WHAT IS REQUIRED:
Repeat all of the data precisely.

%%

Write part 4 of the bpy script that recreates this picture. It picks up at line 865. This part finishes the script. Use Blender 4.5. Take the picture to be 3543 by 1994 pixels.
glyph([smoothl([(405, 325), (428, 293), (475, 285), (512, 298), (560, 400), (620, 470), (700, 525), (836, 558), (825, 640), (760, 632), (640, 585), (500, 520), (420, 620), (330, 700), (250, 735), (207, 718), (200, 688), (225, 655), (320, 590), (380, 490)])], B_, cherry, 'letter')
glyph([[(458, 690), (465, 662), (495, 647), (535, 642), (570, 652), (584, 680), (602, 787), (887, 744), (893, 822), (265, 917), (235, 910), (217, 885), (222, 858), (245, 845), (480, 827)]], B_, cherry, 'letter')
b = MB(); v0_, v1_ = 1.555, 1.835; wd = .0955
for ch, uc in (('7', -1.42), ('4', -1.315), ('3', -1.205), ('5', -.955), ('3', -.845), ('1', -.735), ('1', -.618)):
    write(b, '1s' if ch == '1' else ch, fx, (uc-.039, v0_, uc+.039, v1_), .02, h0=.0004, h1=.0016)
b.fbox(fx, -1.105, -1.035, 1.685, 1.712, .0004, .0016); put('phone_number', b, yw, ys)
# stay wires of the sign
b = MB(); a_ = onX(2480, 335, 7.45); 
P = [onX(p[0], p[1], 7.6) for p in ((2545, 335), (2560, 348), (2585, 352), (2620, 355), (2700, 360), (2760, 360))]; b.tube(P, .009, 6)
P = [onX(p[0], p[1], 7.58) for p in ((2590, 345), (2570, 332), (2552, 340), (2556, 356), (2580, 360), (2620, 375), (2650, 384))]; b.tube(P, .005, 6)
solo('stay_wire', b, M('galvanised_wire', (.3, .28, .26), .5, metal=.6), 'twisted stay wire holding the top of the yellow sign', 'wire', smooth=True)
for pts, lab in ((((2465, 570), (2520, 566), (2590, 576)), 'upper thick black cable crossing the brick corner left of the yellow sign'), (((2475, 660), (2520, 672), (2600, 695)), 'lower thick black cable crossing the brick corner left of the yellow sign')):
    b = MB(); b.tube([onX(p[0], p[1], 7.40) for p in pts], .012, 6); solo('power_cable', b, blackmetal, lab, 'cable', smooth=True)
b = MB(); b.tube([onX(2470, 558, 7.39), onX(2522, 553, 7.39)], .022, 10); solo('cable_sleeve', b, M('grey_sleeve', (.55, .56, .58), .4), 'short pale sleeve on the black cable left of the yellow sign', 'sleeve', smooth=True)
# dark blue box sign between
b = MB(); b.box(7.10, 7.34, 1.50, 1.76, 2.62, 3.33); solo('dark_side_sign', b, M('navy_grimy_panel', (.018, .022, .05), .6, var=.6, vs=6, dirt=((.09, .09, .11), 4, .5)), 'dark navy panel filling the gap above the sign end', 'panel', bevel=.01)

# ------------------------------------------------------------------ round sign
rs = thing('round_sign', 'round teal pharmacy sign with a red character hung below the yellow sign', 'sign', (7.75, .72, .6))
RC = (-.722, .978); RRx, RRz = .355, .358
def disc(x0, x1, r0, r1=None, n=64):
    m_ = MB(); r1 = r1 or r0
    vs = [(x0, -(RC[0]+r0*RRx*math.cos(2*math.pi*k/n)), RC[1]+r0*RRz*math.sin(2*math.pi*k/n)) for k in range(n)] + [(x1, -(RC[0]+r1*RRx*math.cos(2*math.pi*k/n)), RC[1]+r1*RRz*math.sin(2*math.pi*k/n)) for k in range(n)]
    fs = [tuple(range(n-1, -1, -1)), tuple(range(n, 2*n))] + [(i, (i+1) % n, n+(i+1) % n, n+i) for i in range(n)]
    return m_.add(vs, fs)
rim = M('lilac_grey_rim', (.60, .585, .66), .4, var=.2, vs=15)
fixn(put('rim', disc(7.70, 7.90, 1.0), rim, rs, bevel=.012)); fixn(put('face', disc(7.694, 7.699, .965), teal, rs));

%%

RESULT:
Write part 4 of the bpy script that recreates this picture. It picks up at line 865. This part finishes the script. Use Blender 4.5. Take the picture to be 3543 by 1994 pixels.
glyph([smoothl([(405, 325), (428, 293), (475, 285), (512, 298), (560, 400), (620, 470), (700, 525), (836, 558), (825, 640), (760, 632), (640, 585), (500, 520), (420, 620), (330, 700), (250, 735), (207, 718), (200, 688), (225, 655), (320, 590), (380, 490)])], B_, cherry, 'letter')
glyph([[(458, 690), (465, 662), (495, 647), (535, 642), (570, 652), (584, 680), (602, 787), (887, 744), (893, 822), (265, 917), (235, 910), (217, 885), (222, 858), (245, 845), (480, 827)]], B_, cherry, 'letter')
b = MB(); v0_, v1_ = 1.555, 1.835; wd = .0955
for ch, uc in (('7', -1.42), ('4', -1.315), ('3', -1.205), ('5', -.955), ('3', -.845), ('1', -.735), ('1', -.618)):
    write(b, '1s' if ch == '1' else ch, fx, (uc-.039, v0_, uc+.039, v1_), .02, h0=.0004, h1=.0016)
b.fbox(fx, -1.105, -1.035, 1.685, 1.712, .0004, .0016); put('phone_number', b, yw, ys)
# stay wires of the sign
b = MB(); a_ = onX(2480, 335, 7.45); 
P = [onX(p[0], p[1], 7.6) for p in ((2545, 335), (2560, 348), (2585, 352), (2620, 355), (2700, 360), (2760, 360))]; b.tube(P, .009, 6)
P = [onX(p[0], p[1], 7.58) for p in ((2590, 345), (2570, 332), (2552, 340), (2556, 356), (2580, 360), (2620, 375), (2650, 384))]; b.tube(P, .005, 6)
solo('stay_wire', b, M('galvanised_wire', (.3, .28, .26), .5, metal=.6), 'twisted stay wire holding the top of the yellow sign', 'wire', smooth=True)
for pts, lab in ((((2465, 570), (2520, 566), (2590, 576)), 'upper thick black cable crossing the brick corner left of the yellow sign'), (((2475, 660), (2520, 672), (2600, 695)), 'lower thick black cable crossing the brick corner left of the yellow sign')):
    b = MB(); b.tube([onX(p[0], p[1], 7.40) for p in pts], .012, 6); solo('power_cable', b, blackmetal, lab, 'cable', smooth=True)
b = MB(); b.tube([onX(2470, 558, 7.39), onX(2522, 553, 7.39)], .022, 10); solo('cable_sleeve', b, M('grey_sleeve', (.55, .56, .58), .4), 'short pale sleeve on the black cable left of the yellow sign', 'sleeve', smooth=True)
# dark blue box sign between
b = MB(); b.box(7.10, 7.34, 1.50, 1.76, 2.62, 3.33); solo('dark_side_sign', b, M('navy_grimy_panel', (.018, .022, .05), .6, var=.6, vs=6, dirt=((.09, .09, .11), 4, .5)), 'dark navy panel filling the gap above the sign end', 'panel', bevel=.01)

# ------------------------------------------------------------------ round sign
rs = thing('round_sign', 'round teal pharmacy sign with a red character hung below the yellow sign', 'sign', (7.75, .72, .6))
RC = (-.722, .978); RRx, RRz = .355, .358
def disc(x0, x1, r0, r1=None, n=64):
    m_ = MB(); r1 = r1 or r0
    vs = [(x0, -(RC[0]+r0*RRx*math.cos(2*math.pi*k/n)), RC[1]+r0*RRz*math.sin(2*math.pi*k/n)) for k in range(n)] + [(x1, -(RC[0]+r1*RRx*math.cos(2*math.pi*k/n)), RC[1]+r1*RRz*math.sin(2*math.pi*k/n)) for k in range(n)]
    fs = [tuple(range(n-1, -1, -1)), tuple(range(n, 2*n))] + [(i, (i+1) % n, n+(i+1) % n, n+i) for i in range(n)]
    return m_.add(vs, fs)
rim = M('lilac_grey_rim', (.60, .585, .66), .4, var=.2, vs=15)
fixn(put('rim', disc(7.70, 7.90, 1.0), rim, rs, bevel=.012)); fixn(put('face', disc(7.694, 7.699, .965), teal, rs));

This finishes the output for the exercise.